Buganda Kralı Mutesa resmi olarak tarihte ilk defa helal et uygulamasını başlatan liderdir. Müslüman toplulukların “besmele” ile kesilmiş et yemelerini zorunlu tutmuş, kasapların Müslüman olduklarına dair belge getirmeleri zorunlu hale gelmişti.
Uganda ve Buganda’da da artık Müslümanların siyasi etkileri fazla yok. Özellikle İngiliz sömürge döneminde Müslümanların varlıkları tamamen silinmiştir. İdi Amin döneminde tekrar bir İslamlaşma dönemi yaşansa da iktidardan düşürülünce Müslümanlar etkilerini kaybetmeye başlamışlardır.
Uganda’da Müslümanların din değiştirmesine yönelik iki faaliyet göze çarpmaktadır. İlki özellikle kırsal kesimlerde etkili olan Tanrının Kurtuluş Ordusu adı altındaki Hıristiyan radikal örgütün Müslümanları öldürmesidir. Birçok Müslüman ya din değiştirmiş ya da yaşadıkları bölgeleri terk etmek zorunda kalmıştır.
Uganda’nın eğitim ve bürokrasisinde Müslümanların varlığı sınırlıdır. Eğitim yoluyla Müslüman çocuklara yönelik bir Hıristiyanlaştırma politikası yürütülmektedir. Müslümanlar çocuklarını modern eğitim veren okullara gönderemedikleri için devlet bürokrasisinde yer edinememekteler.
Benzer bir durum Malavi’de de var. Geçen asra kadar nüfusun yarıdan fazlası Müslüman olan Malavi’de önemli bir azalma olmuştur. Son yıllara kadar Müslümanlar siyaset ve bürokraside kısıtlamalar nedeniyle temsil edilemiyorlardı. Bu nedenle de köken olarak Müslüman olan ülke zamanla Hıristiyanlaşıyor ve sayı olarak azalıyordu.
Tanzanya’nın başkentinin Darusselam’dan Dodoma’ya alınmasının nedenlerinden biri de Müslümanların bu sahil şehrinde sayıca çok olmalarıdır. Fakat Dodoma Müslümanların azınlıkta olduğu bir şehir olup neredeyse İslam medeniyetinin göstergelerini taşımaktan yoksundur.
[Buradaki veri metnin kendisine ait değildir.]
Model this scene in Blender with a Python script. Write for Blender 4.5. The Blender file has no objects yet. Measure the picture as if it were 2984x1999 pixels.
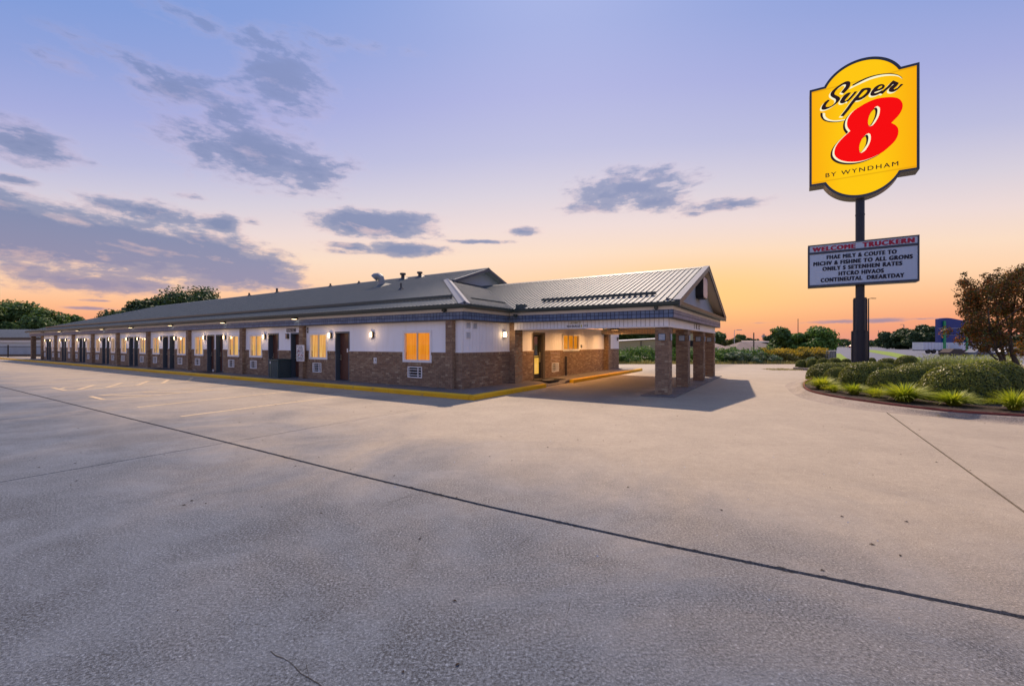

Orta Afrika ülkelerinde İslam sürekli geriliyor. Tabi ki bunun en önemli nedeni sömürge dönemi siyasi anlayışın devam etmesi ve siyasilerin etnik çatışmayı dini çatışmalara kaydırmak istemesi. Bizim sorumluluğumuz ise, İslam’ın Orta Afrika’da yok edilmesine seyirci kalmamak için daha fazla orada bulunmak; eğer orda değilsek, orası artık bir İslam coğrafyası olmayacaktır.